Schwerste Misshandlungen musste Franz Schwarz über sich ergehen lassen. Die SS wollte so Namen von weiteren Widerstandskämpfern aus ihm herausholen. „Die haben ihm Nägel in die Schuhsohlen gerammt und ihn gezwungen, darauf zu laufen.“ Außerdem sei die Verpflegung so unzureichend gewesen, dass die Gefangenen furchtbar unter Hunger litten. „Wenn er von dieser Zeit erzählte, fiel oft der Name Dusenschön. Willi Dusenschön. Der sei der größte Sadist unter den Wachleuten gewesen.“
Das, was Franz Schwarz im Kola-Fu erlebt hat, hat ihn bis an sein Lebensende begleitet. „Aber trotz aller Demütigungen, die er ertragen musste, ist er ein aufrichtiger und guter Mensch geblieben und war sein Leben lang Sozialdemokrat“, sagt Marion Lemmermann. „Am Tag vor seinem Tod im Jahr 1969 hat er im Schlafzimmer vor der Kommode gesessen und versucht sein Spiegelbild zu füttern: ,Ick mutt min Kolleg wat afgeben, de hätt ok Hunger.‘“ Er klagte plötzlich über furchtbar schmerzende Füße: „Min Feut deit so weh!“ „Darüber ist er für immer eingeschlafen“, sagt Marion Lemmermann. „Ich denke, am Tag seines Todes ging er ein zweites Mal durch die Hölle des Kola-Fu.“
Fritz Solmitz: Die Notizen aus der Taschenuhr sind ein Dokument des Grauens

Fritz Solmitz (1893-1933) war sozialdemokratischer Politiker, Jurist und Journalist. Er entstammte einer jüdischen Familie. Die SS misshandelte ihn im KZ Fuhlsbüttel schwer. Am 19. September 1933 wurde er in seiner Zelle erhängt aufgefunden. Die NS-Behörden gaben der Ehefrau gegenüber Selbstmord als Todesursache an.

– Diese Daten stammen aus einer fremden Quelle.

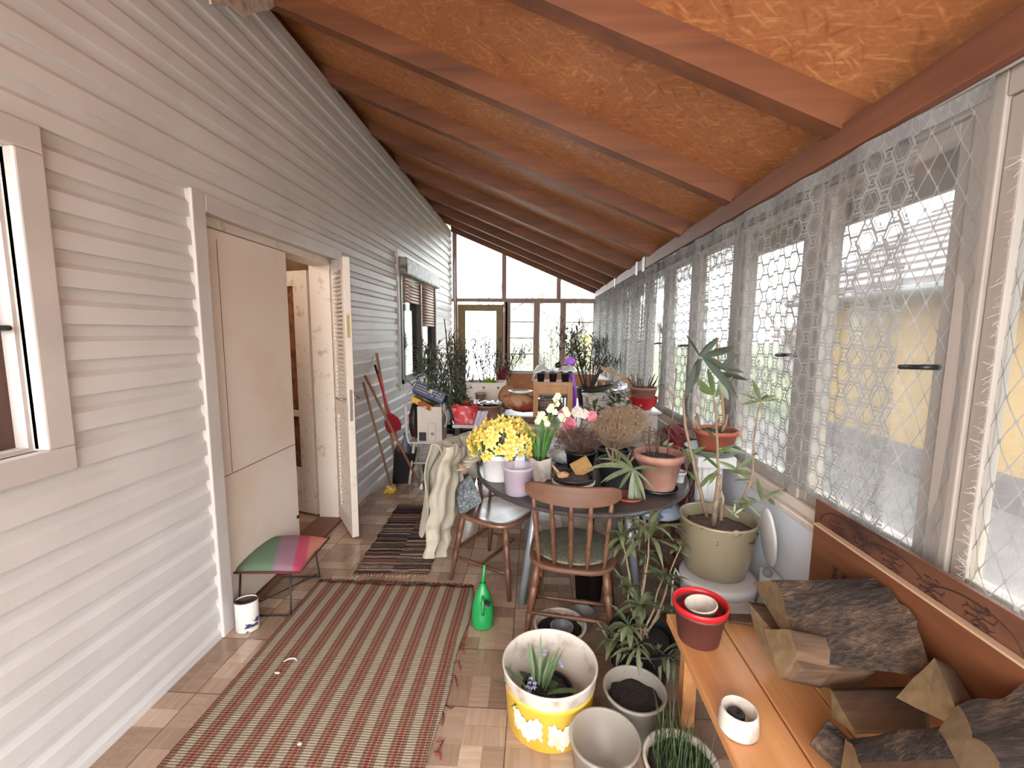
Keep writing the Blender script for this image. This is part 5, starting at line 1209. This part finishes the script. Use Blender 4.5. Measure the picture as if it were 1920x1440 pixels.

Ob Solmitz zum Suizid getrieben oder aber von seinen Bewachern ermordet wurde, ist ungeklärt. Solmitz verfasste im KZ Fuhlsbüttel Briefe auf Zigarettenpapier, in denen er die Misshandlungen schilderte. Die Notizen verbarg er in seiner Taschenuhr, die später der Ehefrau Karoline ausgehändigt wurde. Diese Berichte sind eines der frühesten Dokumente, die die Zustände in deutschen Konzentrationslagern authentisch darstellen:

„Etzer, der mich vom ersten Tag an mit antisemitischen Schimpfworten verfolgt hatte, trieb mich mit wüstem Schimpfen in die Einzelzelle. Ich hatte keine Zeit, meine Sachen notdürftig zu packen. Dann wurde ich auf den Korridor geholt, wo mich der Sturmführer des SS-Sturmes mit der Hundepeitsche in der Hand erwartete. Ich wurde in den Keller getrieben, dort in eine Bucht, die wohl früher als Kartoffelkeller gebraucht wurde. Außer Etzer und dem etwa 25-jährigen Sturmführer waren noch sieben Mann dabei. Kommando: ,Bück dich‘. Ich blieb aufrecht stehen, erhielt sofort furchtbare Schläge mit Hundepeitsche und Ochsenziemer ins Gesicht. Ich taumelte, fiel. Kurze Pause. Das Schwein markiert nur. Hoch, Aufstehen, ,Bück dich‘. Dreimal wurde ich so niedergeschlagen.
Nach dem dritten Mal hatte ich noch die Kraft zu schreien: ,Ich bücke mich nicht‘. Ich glaube aber, zuallerletzt in halb bewusstlosem Zustand hab ich‘s doch getan. Wie lange die Tortur dauerte, weiß ich nicht. Im Liegen wurde weiter auf mich geschlagen, bis die Kopfhaut sprang und das Blut spritzte. Die ersehnte Ohnmacht war noch immer nicht da. Mit Flüchen und Stößen wurde ich hochgetrieben, musste schwer blutend im Trab auf meine Zelle rennen.“
Geöffnet ist die Gedenkstätte des Konzentrationslagers Fuhlsbüttel (Suhrenkamp 89, 22335 Hamburg) immer sonntags von 10-17 Uhr.